Und in jedem schönen Moment, den ich auf meinen Touren erlebe, bin ich so unglaublich dankbar für all diese Privilegien. Das ist unglaublich. So viel Unterstützung durch andere Menschen zu bekommen, so viel Geld zur Verfügung zu haben, in einem Teil der Welt zu leben, in dem Frieden herrscht.
Und trotzdem: Ich bin nicht zu beneiden. Du willst auch gern einen schönen Sonnenuntergang über dem Meer sehen? Dann tu es! Oder willst du nur den Sonnenuntergang sehen und dich dann wieder ins gemütliche, warme Zuhause beamen mit eigenem Klo?
Denn was man auf dem Bild vom Sonnenuntergang nicht sieht, sind die Momente der Einsamkeit, Traurigkeit, des Vermissens, die manchmal Stunden anhalten, man fühlt nicht den kalten Wind und die feuchten Klamotten am Körper, die schmerzenden Füße und riecht nicht die Camping-Toiletten. Was man nicht sieht, ist der Mut, den es braucht, um überhaupt bis zum Sonnenuntergang zu kommen und nicht rumzudrehen, weil einem das Heimweh einen Knoten in die Brust schnürt. All das gehört auch dazu. Der Weg zum schönen Sonnenuntergang ist nicht immer schön.
Und oft wollen wir eben nur den schönen Sonnenuntergang sehen, sind aber nicht bereit, dafür auch etwas zu investieren.
Deswegen: Es gibt wirklich keinen Grund, mich zu beneiden. Ich zahle meinen Preis dafür, um mir diesen Traum zu verwirklichen. Und das ist ok, das zahle ich gerne. Nee, das stimmt nicht, ich würde lieber in einer Welt aus Sonnenschein und Regenbögen leben und meine Reise ausschließlich genießen. Natürlich hätte ich es gern leichter! Ist aber halt nicht so. Und nun? Aufgeben und nach Hause fahren?
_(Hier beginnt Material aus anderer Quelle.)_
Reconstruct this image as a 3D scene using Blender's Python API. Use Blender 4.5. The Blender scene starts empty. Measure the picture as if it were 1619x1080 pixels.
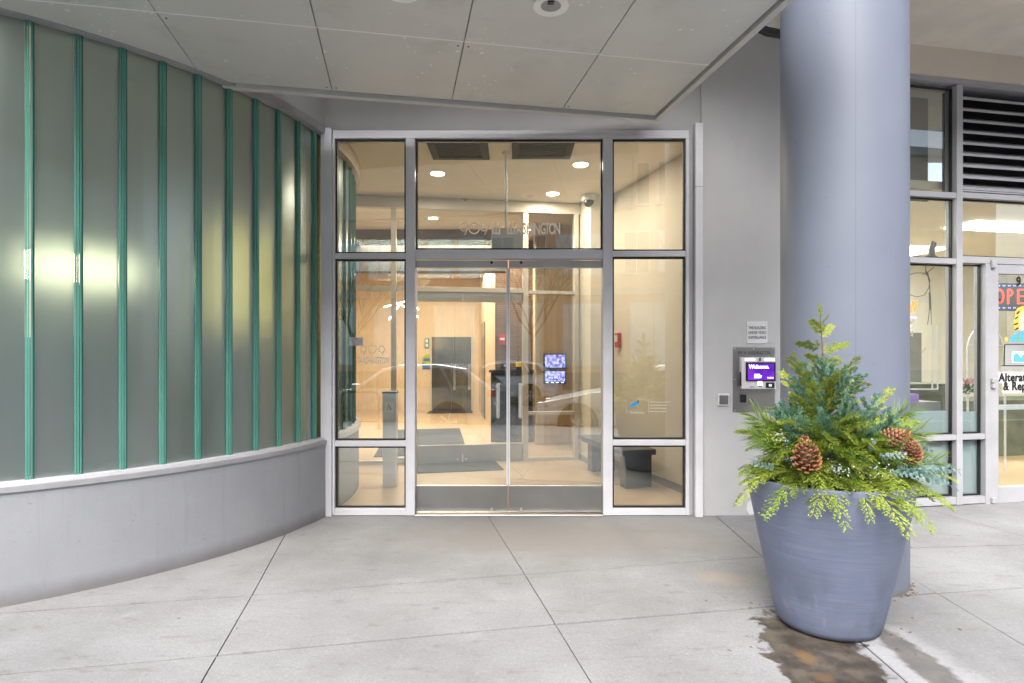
import bpy, bmesh, math, random
from mathutils import Vector, Matrix, Quaternion

R = math.radians
rng = random.Random(909)
scene = bpy.context.scene
COL = scene.collection

# ------------------------------------------------------------------ camera
CAMZ = 1.405
FOC = 960.0                       # focal length in photo pixels (photo is 1619 wide)
cam_d = bpy.data.cameras.new("camera")
cam = bpy.data.objects.new("camera", cam_d)
COL.objects.link(cam)
cam.location = (0, 0, CAMZ)
cam.rotation_euler = (R(90), 0, 0)
cam_d.sensor_width = 36.0
cam_d.lens = FOC / 1619.0 * 36.0
cam_d.shift_y = 22.0 / 1619.0
cam_d.clip_start = 0.02
cam_d.clip_end = 2000
scene.camera = cam

# ------------------------------------------------------------------ sky, sun, exposure
SUN_EL, SUN_AZ = 46.0, 192.0      # azimuth: direction the light comes FROM, clockwise from +Y
world = bpy.data.worlds.new("World")
scene.world = world
world.use_nodes = True
wn = world.node_tree.nodes; wl = world.node_tree.links
wn.clear()
sky = wn.new("ShaderNodeTexSky"); sky.sky_type = 'NISHITA'; sky.sun_disc = False
sky.sun_elevation = R(SUN_EL); sky.sun_rotation = R(SUN_AZ)
sky.air_density = 1.0; sky.dust_density = 4.0; sky.ozone_density = 1.0
hs = wn.new("ShaderNodeHueSaturation"); hs.inputs["Saturation"].default_value = 0.6
bg = wn.new("ShaderNodeBackground"); bg.inputs["Strength"].default_value = 0.15
wo = wn.new("ShaderNodeOutputWorld")
wl.new(sky.outputs[0], hs.inputs["Color"]); wl.new(hs.outputs[0], bg.inputs["Color"]); wl.new(bg.outputs[0], wo.inputs["Surface"])

sun_d = bpy.data.lights.new("sun", 'SUN'); sun_d.energy = 1.5; sun_d.angle = R(50); sun_d.color = (1.0, 0.995, 0.985)
sun = bpy.data.objects.new("sun", sun_d); COL.objects.link(sun)
_d = Vector((math.sin(R(SUN_AZ)) * math.cos(R(SUN_EL)), math.cos(R(SUN_AZ)) * math.cos(R(SUN_EL)), math.sin(R(SUN_EL))))
sun.rotation_euler = (-_d).to_track_quat('-Z', 'Y').to_euler()
sun.location = (0, -5, 20)

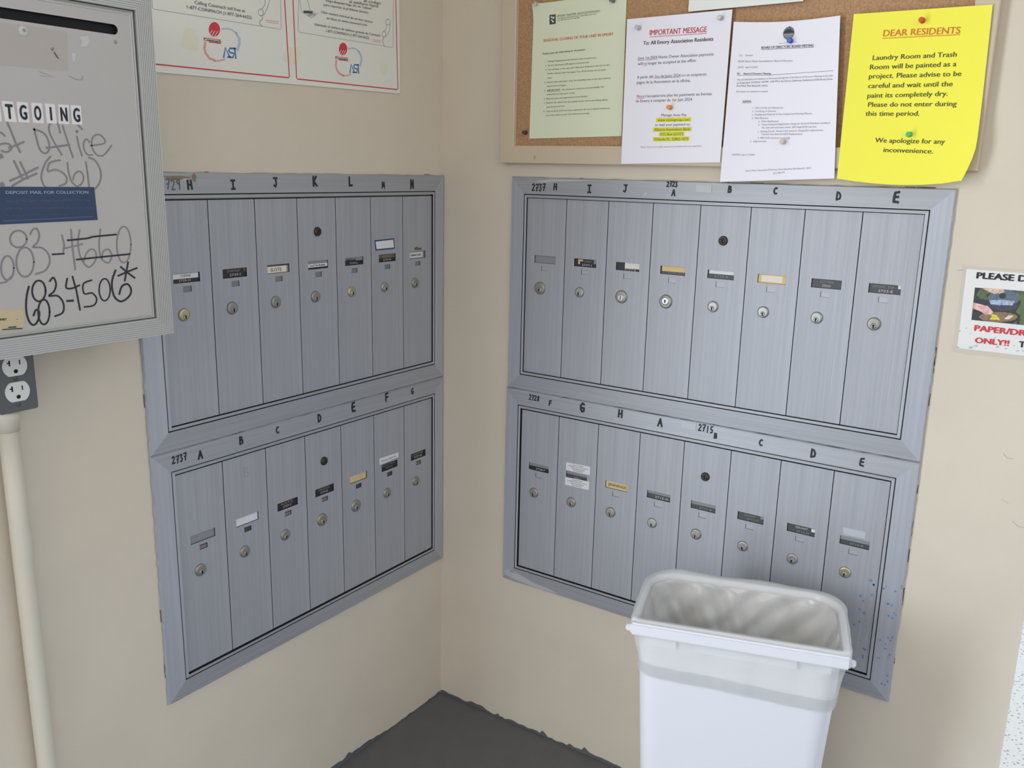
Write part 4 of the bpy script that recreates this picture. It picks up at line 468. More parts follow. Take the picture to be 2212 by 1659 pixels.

Kommt für mich auch nicht in Frage. Irgendwas in meinem Inneren treibt mich noch weiter. Da gibt es noch Sonnenuntergänge, die von mir gesehen werden wollen, Gefühle, die gefühlt werden wollen, Erfahrungen, die gemacht werden wollen und Herausforderungen, die gemeistert werden wollen.